*GIVEN REQUEST*. Present the data once more in exactly its original form.

#####

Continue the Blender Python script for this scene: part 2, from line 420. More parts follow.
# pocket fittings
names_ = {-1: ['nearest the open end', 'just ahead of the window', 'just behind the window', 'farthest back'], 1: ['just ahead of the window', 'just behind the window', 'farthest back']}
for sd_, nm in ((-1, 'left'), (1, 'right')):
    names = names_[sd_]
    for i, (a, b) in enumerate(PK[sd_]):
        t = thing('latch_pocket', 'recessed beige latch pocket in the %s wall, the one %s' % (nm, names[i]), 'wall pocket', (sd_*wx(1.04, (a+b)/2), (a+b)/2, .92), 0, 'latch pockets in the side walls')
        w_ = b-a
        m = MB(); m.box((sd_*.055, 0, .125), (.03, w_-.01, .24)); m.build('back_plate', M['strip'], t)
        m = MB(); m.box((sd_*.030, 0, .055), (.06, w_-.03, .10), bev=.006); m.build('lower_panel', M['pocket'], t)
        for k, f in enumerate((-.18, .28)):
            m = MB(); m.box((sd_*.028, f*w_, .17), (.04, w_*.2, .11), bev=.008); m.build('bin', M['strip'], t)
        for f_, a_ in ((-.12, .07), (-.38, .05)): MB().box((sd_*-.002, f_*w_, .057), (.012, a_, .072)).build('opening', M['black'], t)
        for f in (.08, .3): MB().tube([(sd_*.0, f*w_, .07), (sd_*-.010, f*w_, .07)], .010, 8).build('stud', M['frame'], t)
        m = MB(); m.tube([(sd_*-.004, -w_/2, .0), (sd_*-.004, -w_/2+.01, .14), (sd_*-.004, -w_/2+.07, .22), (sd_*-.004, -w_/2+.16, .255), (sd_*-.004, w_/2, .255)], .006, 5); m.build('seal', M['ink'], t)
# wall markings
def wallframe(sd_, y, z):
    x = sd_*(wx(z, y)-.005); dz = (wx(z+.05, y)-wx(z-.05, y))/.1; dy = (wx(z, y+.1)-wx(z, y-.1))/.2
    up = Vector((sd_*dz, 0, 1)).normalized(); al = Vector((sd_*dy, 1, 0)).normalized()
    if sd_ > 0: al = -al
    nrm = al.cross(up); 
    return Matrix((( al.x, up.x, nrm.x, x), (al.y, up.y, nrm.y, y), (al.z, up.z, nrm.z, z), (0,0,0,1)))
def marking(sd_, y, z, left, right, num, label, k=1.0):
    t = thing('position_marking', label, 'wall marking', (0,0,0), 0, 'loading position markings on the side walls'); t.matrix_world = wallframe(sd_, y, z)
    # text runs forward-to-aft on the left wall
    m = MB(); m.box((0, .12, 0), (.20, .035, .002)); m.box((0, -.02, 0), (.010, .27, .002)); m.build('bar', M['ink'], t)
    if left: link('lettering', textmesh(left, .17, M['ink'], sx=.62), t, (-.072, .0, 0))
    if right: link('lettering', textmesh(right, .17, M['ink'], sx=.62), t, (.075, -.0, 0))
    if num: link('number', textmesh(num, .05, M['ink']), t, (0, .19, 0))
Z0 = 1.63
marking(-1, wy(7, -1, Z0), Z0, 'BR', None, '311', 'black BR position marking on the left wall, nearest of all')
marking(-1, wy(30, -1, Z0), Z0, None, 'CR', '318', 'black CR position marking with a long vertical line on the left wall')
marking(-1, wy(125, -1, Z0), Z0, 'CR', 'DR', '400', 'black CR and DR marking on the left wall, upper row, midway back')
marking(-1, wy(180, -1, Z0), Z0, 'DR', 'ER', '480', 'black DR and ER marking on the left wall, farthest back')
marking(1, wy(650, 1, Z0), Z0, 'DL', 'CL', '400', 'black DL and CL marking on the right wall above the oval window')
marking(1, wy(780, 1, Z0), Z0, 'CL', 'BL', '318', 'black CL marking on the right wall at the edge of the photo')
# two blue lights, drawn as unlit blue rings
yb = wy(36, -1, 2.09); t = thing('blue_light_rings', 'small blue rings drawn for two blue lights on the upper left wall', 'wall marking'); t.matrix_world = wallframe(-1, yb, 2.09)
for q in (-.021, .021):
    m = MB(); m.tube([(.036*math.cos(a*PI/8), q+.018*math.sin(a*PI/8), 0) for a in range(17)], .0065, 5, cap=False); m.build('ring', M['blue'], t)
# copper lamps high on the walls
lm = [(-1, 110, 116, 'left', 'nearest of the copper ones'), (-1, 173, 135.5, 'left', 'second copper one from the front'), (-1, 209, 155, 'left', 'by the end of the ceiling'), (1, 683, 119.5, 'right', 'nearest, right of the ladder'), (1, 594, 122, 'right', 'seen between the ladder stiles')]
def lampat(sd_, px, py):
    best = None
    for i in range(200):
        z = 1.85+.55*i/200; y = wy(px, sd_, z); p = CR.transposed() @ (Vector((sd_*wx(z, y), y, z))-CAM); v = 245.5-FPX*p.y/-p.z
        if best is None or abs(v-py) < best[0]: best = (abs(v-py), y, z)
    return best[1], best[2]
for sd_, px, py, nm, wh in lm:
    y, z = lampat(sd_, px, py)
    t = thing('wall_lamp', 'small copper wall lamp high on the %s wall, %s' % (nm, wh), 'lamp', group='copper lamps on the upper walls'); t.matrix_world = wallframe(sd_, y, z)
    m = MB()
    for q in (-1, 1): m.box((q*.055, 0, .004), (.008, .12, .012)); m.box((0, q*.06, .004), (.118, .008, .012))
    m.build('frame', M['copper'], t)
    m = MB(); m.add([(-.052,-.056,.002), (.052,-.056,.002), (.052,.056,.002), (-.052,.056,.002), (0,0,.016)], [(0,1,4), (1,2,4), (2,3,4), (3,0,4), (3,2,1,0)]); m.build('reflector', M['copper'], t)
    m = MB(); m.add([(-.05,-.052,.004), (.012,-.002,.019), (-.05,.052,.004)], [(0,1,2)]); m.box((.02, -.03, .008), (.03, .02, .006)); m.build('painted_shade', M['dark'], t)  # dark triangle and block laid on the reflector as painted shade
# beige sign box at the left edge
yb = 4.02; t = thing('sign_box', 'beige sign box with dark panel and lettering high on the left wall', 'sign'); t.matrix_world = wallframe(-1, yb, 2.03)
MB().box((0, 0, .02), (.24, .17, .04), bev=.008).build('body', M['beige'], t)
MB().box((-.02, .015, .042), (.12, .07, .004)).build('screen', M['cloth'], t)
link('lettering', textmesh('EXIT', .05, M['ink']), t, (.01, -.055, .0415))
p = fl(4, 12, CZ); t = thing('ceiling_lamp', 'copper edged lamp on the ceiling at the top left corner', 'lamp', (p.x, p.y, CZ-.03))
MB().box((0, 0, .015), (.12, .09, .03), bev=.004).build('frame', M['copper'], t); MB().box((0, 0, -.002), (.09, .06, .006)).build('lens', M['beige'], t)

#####

*RESULT*.
Continue the Blender Python script for this scene: part 2, from line 420. More parts follow.
# pocket fittings
names_ = {-1: ['nearest the open end', 'just ahead of the window', 'just behind the window', 'farthest back'], 1: ['just ahead of the window', 'just behind the window', 'farthest back']}
for sd_, nm in ((-1, 'left'), (1, 'right')):
    names = names_[sd_]
    for i, (a, b) in enumerate(PK[sd_]):
        t = thing('latch_pocket', 'recessed beige latch pocket in the %s wall, the one %s' % (nm, names[i]), 'wall pocket', (sd_*wx(1.04, (a+b)/2), (a+b)/2, .92), 0, 'latch pockets in the side walls')
        w_ = b-a
        m = MB(); m.box((sd_*.055, 0, .125), (.03, w_-.01, .24)); m.build('back_plate', M['strip'], t)
        m = MB(); m.box((sd_*.030, 0, .055), (.06, w_-.03, .10), bev=.006); m.build('lower_panel', M['pocket'], t)
        for k, f in enumerate((-.18, .28)):
            m = MB(); m.box((sd_*.028, f*w_, .17), (.04, w_*.2, .11), bev=.008); m.build('bin', M['strip'], t)
        for f_, a_ in ((-.12, .07), (-.38, .05)): MB().box((sd_*-.002, f_*w_, .057), (.012, a_, .072)).build('opening', M['black'], t)
        for f in (.08, .3): MB().tube([(sd_*.0, f*w_, .07), (sd_*-.010, f*w_, .07)], .010, 8).build('stud', M['frame'], t)
        m = MB(); m.tube([(sd_*-.004, -w_/2, .0), (sd_*-.004, -w_/2+.01, .14), (sd_*-.004, -w_/2+.07, .22), (sd_*-.004, -w_/2+.16, .255), (sd_*-.004, w_/2, .255)], .006, 5); m.build('seal', M['ink'], t)
# wall markings
def wallframe(sd_, y, z):
    x = sd_*(wx(z, y)-.005); dz = (wx(z+.05, y)-wx(z-.05, y))/.1; dy = (wx(z, y+.1)-wx(z, y-.1))/.2
    up = Vector((sd_*dz, 0, 1)).normalized(); al = Vector((sd_*dy, 1, 0)).normalized()
    if sd_ > 0: al = -al
    nrm = al.cross(up); 
    return Matrix((( al.x, up.x, nrm.x, x), (al.y, up.y, nrm.y, y), (al.z, up.z, nrm.z, z), (0,0,0,1)))
def marking(sd_, y, z, left, right, num, label, k=1.0):
    t = thing('position_marking', label, 'wall marking', (0,0,0), 0, 'loading position markings on the side walls'); t.matrix_world = wallframe(sd_, y, z)
    # text runs forward-to-aft on the left wall
    m = MB(); m.box((0, .12, 0), (.20, .035, .002)); m.box((0, -.02, 0), (.010, .27, .002)); m.build('bar', M['ink'], t)
    if left: link('lettering', textmesh(left, .17, M['ink'], sx=.62), t, (-.072, .0, 0))
    if right: link('lettering', textmesh(right, .17, M['ink'], sx=.62), t, (.075, -.0, 0))
    if num: link('number', textmesh(num, .05, M['ink']), t, (0, .19, 0))
Z0 = 1.63
marking(-1, wy(7, -1, Z0), Z0, 'BR', None, '311', 'black BR position marking on the left wall, nearest of all')
marking(-1, wy(30, -1, Z0), Z0, None, 'CR', '318', 'black CR position marking with a long vertical line on the left wall')
marking(-1, wy(125, -1, Z0), Z0, 'CR', 'DR', '400', 'black CR and DR marking on the left wall, upper row, midway back')
marking(-1, wy(180, -1, Z0), Z0, 'DR', 'ER', '480', 'black DR and ER marking on the left wall, farthest back')
marking(1, wy(650, 1, Z0), Z0, 'DL', 'CL', '400', 'black DL and CL marking on the right wall above the oval window')
marking(1, wy(780, 1, Z0), Z0, 'CL', 'BL', '318', 'black CL marking on the right wall at the edge of the photo')
# two blue lights, drawn as unlit blue rings
yb = wy(36, -1, 2.09); t = thing('blue_light_rings', 'small blue rings drawn for two blue lights on the upper left wall', 'wall marking'); t.matrix_world = wallframe(-1, yb, 2.09)
for q in (-.021, .021):
    m = MB(); m.tube([(.036*math.cos(a*PI/8), q+.018*math.sin(a*PI/8), 0) for a in range(17)], .0065, 5, cap=False); m.build('ring', M['blue'], t)
# copper lamps high on the walls
lm = [(-1, 110, 116, 'left', 'nearest of the copper ones'), (-1, 173, 135.5, 'left', 'second copper one from the front'), (-1, 209, 155, 'left', 'by the end of the ceiling'), (1, 683, 119.5, 'right', 'nearest, right of the ladder'), (1, 594, 122, 'right', 'seen between the ladder stiles')]
def lampat(sd_, px, py):
    best = None
    for i in range(200):
        z = 1.85+.55*i/200; y = wy(px, sd_, z); p = CR.transposed() @ (Vector((sd_*wx(z, y), y, z))-CAM); v = 245.5-FPX*p.y/-p.z
        if best is None or abs(v-py) < best[0]: best = (abs(v-py), y, z)
    return best[1], best[2]
for sd_, px, py, nm, wh in lm:
    y, z = lampat(sd_, px, py)
    t = thing('wall_lamp', 'small copper wall lamp high on the %s wall, %s' % (nm, wh), 'lamp', group='copper lamps on the upper walls'); t.matrix_world = wallframe(sd_, y, z)
    m = MB()
    for q in (-1, 1): m.box((q*.055, 0, .004), (.008, .12, .012)); m.box((0, q*.06, .004), (.118, .008, .012))
    m.build('frame', M['copper'], t)
    m = MB(); m.add([(-.052,-.056,.002), (.052,-.056,.002), (.052,.056,.002), (-.052,.056,.002), (0,0,.016)], [(0,1,4), (1,2,4), (2,3,4), (3,0,4), (3,2,1,0)]); m.build('reflector', M['copper'], t)
    m = MB(); m.add([(-.05,-.052,.004), (.012,-.002,.019), (-.05,.052,.004)], [(0,1,2)]); m.box((.02, -.03, .008), (.03, .02, .006)); m.build('painted_shade', M['dark'], t)  # dark triangle and block laid on the reflector as painted shade
# beige sign box at the left edge
yb = 4.02; t = thing('sign_box', 'beige sign box with dark panel and lettering high on the left wall', 'sign'); t.matrix_world = wallframe(-1, yb, 2.03)
MB().box((0, 0, .02), (.24, .17, .04), bev=.008).build('body', M['beige'], t)
MB().box((-.02, .015, .042), (.12, .07, .004)).build('screen', M['cloth'], t)
link('lettering', textmesh('EXIT', .05, M['ink']), t, (.01, -.055, .0415))
p = fl(4, 12, CZ); t = thing('ceiling_lamp', 'copper edged lamp on the ceiling at the top left corner', 'lamp', (p.x, p.y, CZ-.03))
MB().box((0, 0, .015), (.12, .09, .03), bev=.004).build('frame', M['copper'], t); MB().box((0, 0, -.002), (.09, .06, .006)).build('lens', M['beige'], t)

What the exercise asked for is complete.